All of this activity then prompted the California Legislature to consider an official survey of the natural resources of the entire State, including animals and plants. Joseph Le Conte, who later played an important role in the University of California’s paleontological development, wrote from South Carolina to encourage the formation of the survey and recommended W.P. Blake to lead it. But the Legislature asked Josiah D. Whitney (left), a well-known geologist whose book on the Metallic Wealth of the United States (Whitney 1854) was surely influential in the appointment of a geologist to survey a state well known to have such riches. Thus, in 1860, just 10 years after statehood, California had its first official State Geologist and the first Geological Survey of California (above left). Because of the confusion surrounding Trask’s earlier work, the Geological Survey of California has been called the Second Geological Survey or the Whitney Survey, but in fact it was the first and only Geological Survey of California, and remains so today even though the California Division of Mines and Geology was given the pseudonym of the California Geological Survey by the Director of the Department of Conservation in 2002.
Whitney was a great scientific geologist who understood that good science had to underlie applied geology, the chief reason that the Legislature appointed Whitney and formed the Survey to begin with (Nash 1963; Oakeshott 1971). By December 1860, Whitney had acquired his field staff (above right) consisting of William H. Brewer (party chief), James T. Gardiner (mining engineer), Richard Cotter (packer) and Clarence King (geologist), and began work. This work included observations on the geology, geography and natural history of the state (Farquhar 1940), as well as the collection of fossils all over the state and even beyond and the study of fossils contributed by individuals (Trask, Mills, Voy) and those held by the California Academy of Sciences. Others were asked to collect and contribute with pay to the Survey as well, including J.B. Cooper, a natural history collector and expert on marine and terrestrial mollusks (Coan 1981). A variety of other living organisms was also collected and later studied (Nash 1963). W.M. Gabb (below left) and F.B. Meek were employed by Whitney to study the fossils.

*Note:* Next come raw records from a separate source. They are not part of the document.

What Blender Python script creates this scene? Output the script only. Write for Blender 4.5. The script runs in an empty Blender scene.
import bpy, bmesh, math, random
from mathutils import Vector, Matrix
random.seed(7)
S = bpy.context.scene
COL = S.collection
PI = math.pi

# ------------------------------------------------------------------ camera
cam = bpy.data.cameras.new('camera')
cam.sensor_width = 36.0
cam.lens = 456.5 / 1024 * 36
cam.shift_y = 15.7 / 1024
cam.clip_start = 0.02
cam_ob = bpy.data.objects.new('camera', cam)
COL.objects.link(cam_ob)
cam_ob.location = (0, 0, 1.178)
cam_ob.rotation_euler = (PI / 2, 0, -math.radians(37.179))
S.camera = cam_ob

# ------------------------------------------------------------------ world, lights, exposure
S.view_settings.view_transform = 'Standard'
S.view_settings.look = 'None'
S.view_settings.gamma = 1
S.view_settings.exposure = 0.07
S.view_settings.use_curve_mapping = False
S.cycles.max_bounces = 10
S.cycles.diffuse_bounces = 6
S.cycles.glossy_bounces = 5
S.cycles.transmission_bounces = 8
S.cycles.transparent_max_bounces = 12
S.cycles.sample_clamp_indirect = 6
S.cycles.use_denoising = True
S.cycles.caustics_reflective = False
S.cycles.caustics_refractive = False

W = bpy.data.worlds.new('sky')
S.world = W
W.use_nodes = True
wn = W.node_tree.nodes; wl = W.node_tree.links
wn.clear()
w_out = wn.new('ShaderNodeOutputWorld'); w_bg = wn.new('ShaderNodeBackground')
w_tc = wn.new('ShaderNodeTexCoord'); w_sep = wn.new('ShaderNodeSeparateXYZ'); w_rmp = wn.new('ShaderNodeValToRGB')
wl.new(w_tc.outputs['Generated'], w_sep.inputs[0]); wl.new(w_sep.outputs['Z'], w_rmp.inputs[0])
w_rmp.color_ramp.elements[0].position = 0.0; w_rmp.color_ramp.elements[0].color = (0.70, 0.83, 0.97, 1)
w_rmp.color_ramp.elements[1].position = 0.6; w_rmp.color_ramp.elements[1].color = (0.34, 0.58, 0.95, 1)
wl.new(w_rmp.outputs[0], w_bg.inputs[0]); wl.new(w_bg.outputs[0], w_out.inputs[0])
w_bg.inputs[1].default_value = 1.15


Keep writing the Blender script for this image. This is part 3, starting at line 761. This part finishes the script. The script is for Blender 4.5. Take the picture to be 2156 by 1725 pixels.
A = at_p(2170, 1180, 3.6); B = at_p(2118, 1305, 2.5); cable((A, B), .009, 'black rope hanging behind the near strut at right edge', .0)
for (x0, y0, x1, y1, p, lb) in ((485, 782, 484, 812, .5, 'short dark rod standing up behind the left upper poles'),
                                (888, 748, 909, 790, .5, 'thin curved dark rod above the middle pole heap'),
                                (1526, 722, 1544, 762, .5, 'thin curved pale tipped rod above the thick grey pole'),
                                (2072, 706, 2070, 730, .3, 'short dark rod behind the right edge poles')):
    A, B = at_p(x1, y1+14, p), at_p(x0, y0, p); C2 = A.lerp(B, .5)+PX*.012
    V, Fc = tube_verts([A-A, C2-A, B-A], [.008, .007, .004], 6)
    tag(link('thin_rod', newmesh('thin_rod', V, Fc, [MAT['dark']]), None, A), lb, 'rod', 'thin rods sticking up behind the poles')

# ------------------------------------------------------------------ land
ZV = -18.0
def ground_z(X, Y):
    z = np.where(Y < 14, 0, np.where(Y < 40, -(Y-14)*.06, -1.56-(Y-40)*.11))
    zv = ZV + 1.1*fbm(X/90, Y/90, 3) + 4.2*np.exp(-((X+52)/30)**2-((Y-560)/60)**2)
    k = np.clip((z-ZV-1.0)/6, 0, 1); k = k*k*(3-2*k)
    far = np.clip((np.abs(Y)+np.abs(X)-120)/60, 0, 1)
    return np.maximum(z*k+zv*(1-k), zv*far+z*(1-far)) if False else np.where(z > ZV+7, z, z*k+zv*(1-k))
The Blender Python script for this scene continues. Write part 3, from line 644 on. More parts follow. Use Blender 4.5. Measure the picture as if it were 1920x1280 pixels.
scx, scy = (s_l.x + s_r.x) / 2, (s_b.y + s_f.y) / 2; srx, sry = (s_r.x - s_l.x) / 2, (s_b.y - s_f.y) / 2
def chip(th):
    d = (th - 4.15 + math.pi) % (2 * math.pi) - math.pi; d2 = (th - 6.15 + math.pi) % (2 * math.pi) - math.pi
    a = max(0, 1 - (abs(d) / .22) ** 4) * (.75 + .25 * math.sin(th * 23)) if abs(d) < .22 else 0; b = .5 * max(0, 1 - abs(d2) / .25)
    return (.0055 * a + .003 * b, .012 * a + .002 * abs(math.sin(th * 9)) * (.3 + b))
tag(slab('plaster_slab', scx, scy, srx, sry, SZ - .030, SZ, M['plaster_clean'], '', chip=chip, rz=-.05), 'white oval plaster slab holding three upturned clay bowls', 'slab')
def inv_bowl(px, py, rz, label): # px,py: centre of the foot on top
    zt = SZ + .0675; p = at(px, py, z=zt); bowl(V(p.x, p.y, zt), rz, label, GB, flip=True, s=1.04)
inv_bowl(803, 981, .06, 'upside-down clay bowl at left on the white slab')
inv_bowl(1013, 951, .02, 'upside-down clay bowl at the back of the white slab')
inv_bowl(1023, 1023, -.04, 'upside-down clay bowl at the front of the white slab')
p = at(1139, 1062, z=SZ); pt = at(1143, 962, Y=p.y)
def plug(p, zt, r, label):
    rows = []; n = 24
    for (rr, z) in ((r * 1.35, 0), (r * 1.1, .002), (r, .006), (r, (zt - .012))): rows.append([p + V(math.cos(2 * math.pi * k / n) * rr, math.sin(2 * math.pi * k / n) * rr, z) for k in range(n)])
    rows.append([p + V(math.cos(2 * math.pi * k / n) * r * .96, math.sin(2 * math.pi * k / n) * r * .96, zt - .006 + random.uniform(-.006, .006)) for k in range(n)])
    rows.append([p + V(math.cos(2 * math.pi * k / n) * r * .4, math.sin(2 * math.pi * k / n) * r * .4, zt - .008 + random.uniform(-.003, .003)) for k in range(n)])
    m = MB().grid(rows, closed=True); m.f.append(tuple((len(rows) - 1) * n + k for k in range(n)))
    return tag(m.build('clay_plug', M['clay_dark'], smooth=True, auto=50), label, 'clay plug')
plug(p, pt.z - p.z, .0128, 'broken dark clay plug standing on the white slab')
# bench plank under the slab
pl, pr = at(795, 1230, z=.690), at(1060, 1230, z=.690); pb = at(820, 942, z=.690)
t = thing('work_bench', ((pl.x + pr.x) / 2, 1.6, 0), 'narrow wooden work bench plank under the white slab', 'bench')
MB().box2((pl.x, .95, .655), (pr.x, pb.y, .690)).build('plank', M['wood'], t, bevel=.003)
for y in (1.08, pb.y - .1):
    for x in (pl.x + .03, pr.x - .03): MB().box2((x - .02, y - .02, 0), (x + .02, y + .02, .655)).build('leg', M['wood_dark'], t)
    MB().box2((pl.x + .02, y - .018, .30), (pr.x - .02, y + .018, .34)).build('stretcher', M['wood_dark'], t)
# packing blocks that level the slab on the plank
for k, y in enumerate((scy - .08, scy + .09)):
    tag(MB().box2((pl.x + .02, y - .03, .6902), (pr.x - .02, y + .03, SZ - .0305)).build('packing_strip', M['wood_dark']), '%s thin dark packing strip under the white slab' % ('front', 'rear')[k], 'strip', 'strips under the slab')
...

The first volume published by the Survey dealt with Paleozoic and Mesozoic paleontology of California (Gabb 1864a, 1864b; Meek 1864a, 1864b). This beautifully-produced book with gold embossing of an ammonite (taken from Pl. 13, fig. 17 of Ammonites chicoensis Trask) on the front cover and the seal of the Survey on the back (right) was a disappointment to the State Legislature (Nash 1963; Oakeshott 1971), as was the second volume on the Tertiary paleontology of California (Gabb 1869). Indeed, the Legislature did not understand Whitney’s focus on such mundane matters and his seeming neglect of the economic aspects of the work (Nash 1963). Like all state geological surveys from the first one in North Carolina in 1823 to the 51 current surveys (including Puerto Rico), the California Legislature expected that its survey would focus on applied matters (Hendrickson 1961; Nash 1963). It thus cut funding to the Survey. Whitney did not help matters, however, with his direct and blunt style of speaking and writing. In a rather famous geological quote, Whitney said “It is not the business of a geological surveying corps to act … as a prospecting party.” He told the Legislature “We have escaped perils by flood and field, have evaded the friendly embrace of the grizzly, and now find ourselves in the jaws of the Legislature” (Whitney 1862, 1863a, 1863b, 1863c). His budget continued to be cut and by 1867, no more money was available. The conflict with the Legislature made it impossible for Whitney to complete the Survey’s publications as planned, and much of its results appeared later in publications not associated with the Survey or California. By 1874, the Geological Survey of California was over, and it was directed to deposit the fossils and other materials it had collected in the State University at Berkeley by virtue of the Organic Act of 1873, which Whitney agreed to do (Whitney 1873).
The fossils collected by the Geological Survey of California thus formed the basis of the collection that was to become UCMP’s. However, not all of them were deposited with the University. Whitney took some with him upon his appointment as Professor of Geology at Harvard and placed them in the Museum of Comparative Zoology, and Gabb took most of his type specimens to the Academy of Natural Sciences of Philadelphia (Stewart 1928, 1930). The University of California ended up with 107 types (one example at left) of which about 30 are gastropods and 48 are bivalves (Merriam 1895; Stewart 1928, 1930) together with a few hundred specimens of miscellaneous invertebrate fossils. In addition, the types of J.B. Cooper’s modern mollusks were deposited in the university’s collection with duplicates going to the California Academy of Sciences (Coan 1981). Thus the collections of the Museum of Paleontology had a significant but hectic beginning!